After the Romans invaded Palestine and sacked Jerusalem in AD 70, many Jews fled to other countries, but a small group remained in Hebron with the specific intent of caring for the tomb. When Christianity became the official religion of the Roman Empire, Jews were supplanted by Christians as official caretakers. Christians, who regarded Abraham as a forefather and revered Him as a saint, were vigilant in their protection of the site. They built a roof over the walls, enclosing the area, and used it as a church, though Jews were still given at least occasional access to the tombs. When a formal basilica was built above the tombs in the sixth century, the custom of allowing Jewish access was continued, and Jews were also allowed to worship in a special section of the building.11

Christian occupancy yielded to Muslim rule in AD 678 when a Muslim army took control of Hebron. Muslims, like Jews and Christians, venerated Abraham, and they continued the tradition of taking great care of the site. They converted the Christian basilica into the Mosque of Ibrahim, but it was reconverted to a church when Christian Crusaders successfully invaded in AD 1100. Eighty-seven years later, Muslims regained control, and they have maintained ownership of most of the site since then, although a Jewish area with a small synagogue still exists at the north side of the shrine area.

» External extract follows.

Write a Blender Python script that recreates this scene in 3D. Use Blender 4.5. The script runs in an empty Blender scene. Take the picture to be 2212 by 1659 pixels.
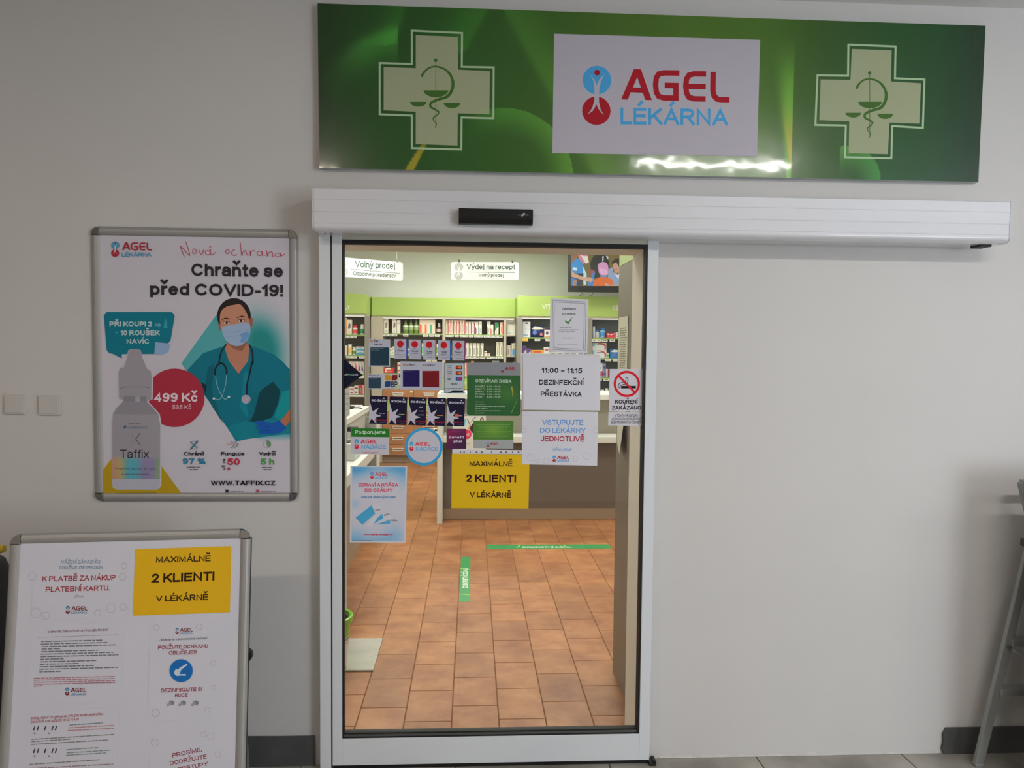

In spite of the fact that the followers of Judaism, Christianity, and Islam have not always gotten along well together, their shared respect for the tomb bought so carefully by Abraham has made it one of the oldest (perhaps the oldest) continually cared-for religious sites on earth. Its presence in the world today is a potent reminder of the enduring strength of the promises made to Abraham’s descendants.